What this task involves: Answer with one number: how many lines have "picture".

----------

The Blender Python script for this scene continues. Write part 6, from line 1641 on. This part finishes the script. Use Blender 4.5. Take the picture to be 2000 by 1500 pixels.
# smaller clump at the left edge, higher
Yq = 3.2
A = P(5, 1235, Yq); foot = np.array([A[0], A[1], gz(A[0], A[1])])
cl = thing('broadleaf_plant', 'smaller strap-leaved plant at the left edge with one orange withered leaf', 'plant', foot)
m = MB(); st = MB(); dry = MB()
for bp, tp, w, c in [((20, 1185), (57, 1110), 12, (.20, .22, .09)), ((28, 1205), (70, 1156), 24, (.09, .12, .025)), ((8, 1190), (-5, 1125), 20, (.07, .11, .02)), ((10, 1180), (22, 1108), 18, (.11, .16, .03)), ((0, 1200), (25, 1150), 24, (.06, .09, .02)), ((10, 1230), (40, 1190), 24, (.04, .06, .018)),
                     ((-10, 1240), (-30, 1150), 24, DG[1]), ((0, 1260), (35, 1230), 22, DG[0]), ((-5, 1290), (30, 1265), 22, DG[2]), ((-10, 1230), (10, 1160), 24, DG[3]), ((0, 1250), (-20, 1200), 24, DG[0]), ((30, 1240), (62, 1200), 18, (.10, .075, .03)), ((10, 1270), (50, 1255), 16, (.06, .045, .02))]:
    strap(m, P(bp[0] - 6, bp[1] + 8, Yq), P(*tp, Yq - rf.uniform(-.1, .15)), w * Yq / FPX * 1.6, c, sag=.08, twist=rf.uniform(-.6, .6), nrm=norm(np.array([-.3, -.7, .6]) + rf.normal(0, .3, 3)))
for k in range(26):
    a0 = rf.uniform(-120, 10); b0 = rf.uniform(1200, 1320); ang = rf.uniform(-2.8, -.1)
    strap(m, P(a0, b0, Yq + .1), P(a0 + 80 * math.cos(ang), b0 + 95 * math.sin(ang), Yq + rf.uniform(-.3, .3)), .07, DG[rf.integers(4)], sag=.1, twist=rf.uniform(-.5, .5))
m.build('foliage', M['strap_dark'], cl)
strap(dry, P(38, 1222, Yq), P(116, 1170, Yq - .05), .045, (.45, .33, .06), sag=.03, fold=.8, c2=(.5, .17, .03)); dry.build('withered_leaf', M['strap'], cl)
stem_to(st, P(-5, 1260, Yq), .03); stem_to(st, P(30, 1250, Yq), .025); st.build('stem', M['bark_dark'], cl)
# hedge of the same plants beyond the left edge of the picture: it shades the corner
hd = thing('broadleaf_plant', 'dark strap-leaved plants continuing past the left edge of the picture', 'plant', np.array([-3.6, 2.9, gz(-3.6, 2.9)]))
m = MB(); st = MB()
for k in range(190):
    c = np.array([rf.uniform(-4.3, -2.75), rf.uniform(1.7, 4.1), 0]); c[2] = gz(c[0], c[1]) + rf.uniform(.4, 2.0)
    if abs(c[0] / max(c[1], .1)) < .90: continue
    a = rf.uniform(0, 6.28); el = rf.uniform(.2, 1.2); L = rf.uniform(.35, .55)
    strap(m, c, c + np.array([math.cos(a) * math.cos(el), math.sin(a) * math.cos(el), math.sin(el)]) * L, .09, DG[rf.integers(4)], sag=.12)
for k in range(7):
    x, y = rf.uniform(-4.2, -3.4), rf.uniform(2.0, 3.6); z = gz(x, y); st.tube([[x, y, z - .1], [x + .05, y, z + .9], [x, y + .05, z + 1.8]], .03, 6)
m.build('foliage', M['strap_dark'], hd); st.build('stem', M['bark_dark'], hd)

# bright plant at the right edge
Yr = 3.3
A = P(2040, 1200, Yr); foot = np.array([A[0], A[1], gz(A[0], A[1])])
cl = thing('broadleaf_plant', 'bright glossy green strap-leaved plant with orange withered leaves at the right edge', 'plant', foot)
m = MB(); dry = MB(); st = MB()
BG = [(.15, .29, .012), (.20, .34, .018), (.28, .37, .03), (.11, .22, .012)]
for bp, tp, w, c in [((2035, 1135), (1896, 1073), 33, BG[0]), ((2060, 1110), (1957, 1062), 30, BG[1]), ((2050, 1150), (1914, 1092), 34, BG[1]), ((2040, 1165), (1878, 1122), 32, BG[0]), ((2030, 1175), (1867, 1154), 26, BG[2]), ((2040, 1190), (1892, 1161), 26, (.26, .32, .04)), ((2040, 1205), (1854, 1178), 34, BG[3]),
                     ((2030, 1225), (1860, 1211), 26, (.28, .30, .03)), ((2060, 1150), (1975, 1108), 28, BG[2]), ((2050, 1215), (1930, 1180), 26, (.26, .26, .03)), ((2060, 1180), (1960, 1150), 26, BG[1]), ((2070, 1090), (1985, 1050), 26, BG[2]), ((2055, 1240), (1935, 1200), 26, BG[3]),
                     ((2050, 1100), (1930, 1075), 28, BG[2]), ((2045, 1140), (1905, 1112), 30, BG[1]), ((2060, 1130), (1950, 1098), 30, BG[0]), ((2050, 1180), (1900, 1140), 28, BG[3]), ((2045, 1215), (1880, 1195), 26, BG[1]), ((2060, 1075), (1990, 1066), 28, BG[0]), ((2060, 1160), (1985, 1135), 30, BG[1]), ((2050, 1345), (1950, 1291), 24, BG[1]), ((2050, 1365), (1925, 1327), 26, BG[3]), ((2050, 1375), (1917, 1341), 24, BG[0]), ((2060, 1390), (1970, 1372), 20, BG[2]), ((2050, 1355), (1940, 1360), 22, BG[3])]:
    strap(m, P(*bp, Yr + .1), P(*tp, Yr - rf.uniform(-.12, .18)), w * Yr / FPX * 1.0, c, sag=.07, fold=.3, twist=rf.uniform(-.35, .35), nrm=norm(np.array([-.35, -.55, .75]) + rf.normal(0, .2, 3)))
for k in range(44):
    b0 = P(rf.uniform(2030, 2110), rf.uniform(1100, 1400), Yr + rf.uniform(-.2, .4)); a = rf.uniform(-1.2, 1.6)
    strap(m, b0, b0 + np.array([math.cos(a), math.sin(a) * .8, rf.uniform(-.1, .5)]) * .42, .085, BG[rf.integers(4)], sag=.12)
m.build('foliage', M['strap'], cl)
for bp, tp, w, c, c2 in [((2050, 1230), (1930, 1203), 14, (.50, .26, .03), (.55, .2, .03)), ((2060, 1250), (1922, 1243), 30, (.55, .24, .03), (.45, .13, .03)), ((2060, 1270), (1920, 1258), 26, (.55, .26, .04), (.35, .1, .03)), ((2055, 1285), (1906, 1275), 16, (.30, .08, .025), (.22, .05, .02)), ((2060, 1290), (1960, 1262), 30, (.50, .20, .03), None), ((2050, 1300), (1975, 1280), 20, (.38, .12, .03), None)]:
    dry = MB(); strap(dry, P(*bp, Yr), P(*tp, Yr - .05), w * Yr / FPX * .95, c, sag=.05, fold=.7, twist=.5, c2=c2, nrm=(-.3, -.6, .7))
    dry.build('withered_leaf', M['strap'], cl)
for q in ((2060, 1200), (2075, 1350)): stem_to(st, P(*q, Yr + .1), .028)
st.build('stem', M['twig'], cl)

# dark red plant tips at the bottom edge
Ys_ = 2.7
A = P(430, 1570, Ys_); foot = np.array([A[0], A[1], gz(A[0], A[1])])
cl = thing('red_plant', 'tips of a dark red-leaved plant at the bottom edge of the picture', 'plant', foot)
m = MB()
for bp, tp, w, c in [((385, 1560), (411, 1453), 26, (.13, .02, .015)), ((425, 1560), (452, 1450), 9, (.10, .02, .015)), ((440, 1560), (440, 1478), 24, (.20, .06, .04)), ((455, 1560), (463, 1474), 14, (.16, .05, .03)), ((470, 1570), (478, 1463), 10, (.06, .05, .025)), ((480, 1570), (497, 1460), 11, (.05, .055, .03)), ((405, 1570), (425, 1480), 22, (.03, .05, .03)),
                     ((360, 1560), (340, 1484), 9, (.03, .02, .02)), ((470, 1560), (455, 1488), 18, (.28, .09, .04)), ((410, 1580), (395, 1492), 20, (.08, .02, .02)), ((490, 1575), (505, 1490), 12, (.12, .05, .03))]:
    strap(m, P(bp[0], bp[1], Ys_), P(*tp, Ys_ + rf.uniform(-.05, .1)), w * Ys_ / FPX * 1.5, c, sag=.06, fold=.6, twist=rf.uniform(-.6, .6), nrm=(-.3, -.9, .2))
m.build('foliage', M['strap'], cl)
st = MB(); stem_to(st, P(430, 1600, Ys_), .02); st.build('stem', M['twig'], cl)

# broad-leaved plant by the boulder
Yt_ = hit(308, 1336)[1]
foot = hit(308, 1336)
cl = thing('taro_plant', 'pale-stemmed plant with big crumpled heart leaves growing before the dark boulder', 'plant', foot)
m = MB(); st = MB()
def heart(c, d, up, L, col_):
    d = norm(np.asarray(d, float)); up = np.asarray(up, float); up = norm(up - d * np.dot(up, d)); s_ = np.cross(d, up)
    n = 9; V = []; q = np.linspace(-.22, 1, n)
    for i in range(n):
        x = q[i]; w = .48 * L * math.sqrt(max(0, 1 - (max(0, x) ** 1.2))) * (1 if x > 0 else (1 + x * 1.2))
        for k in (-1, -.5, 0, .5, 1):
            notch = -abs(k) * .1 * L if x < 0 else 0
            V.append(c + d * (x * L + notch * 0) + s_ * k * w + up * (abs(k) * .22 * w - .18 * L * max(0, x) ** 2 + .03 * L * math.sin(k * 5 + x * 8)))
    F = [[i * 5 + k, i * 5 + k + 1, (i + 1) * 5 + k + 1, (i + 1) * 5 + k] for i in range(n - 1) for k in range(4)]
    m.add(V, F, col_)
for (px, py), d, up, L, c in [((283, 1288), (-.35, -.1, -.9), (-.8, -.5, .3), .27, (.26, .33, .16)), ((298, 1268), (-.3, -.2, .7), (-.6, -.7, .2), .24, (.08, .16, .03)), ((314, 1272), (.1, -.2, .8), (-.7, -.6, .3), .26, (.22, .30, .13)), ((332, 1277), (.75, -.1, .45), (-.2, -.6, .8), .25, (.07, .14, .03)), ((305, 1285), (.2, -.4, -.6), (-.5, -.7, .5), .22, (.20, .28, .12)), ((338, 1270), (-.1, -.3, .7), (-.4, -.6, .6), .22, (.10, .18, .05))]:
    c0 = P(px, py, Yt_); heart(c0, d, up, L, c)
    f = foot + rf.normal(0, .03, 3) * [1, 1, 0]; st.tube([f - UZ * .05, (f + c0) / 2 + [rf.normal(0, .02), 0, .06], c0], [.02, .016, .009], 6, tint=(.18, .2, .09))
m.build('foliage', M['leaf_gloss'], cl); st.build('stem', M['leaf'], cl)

----------

Response to this exercise: 4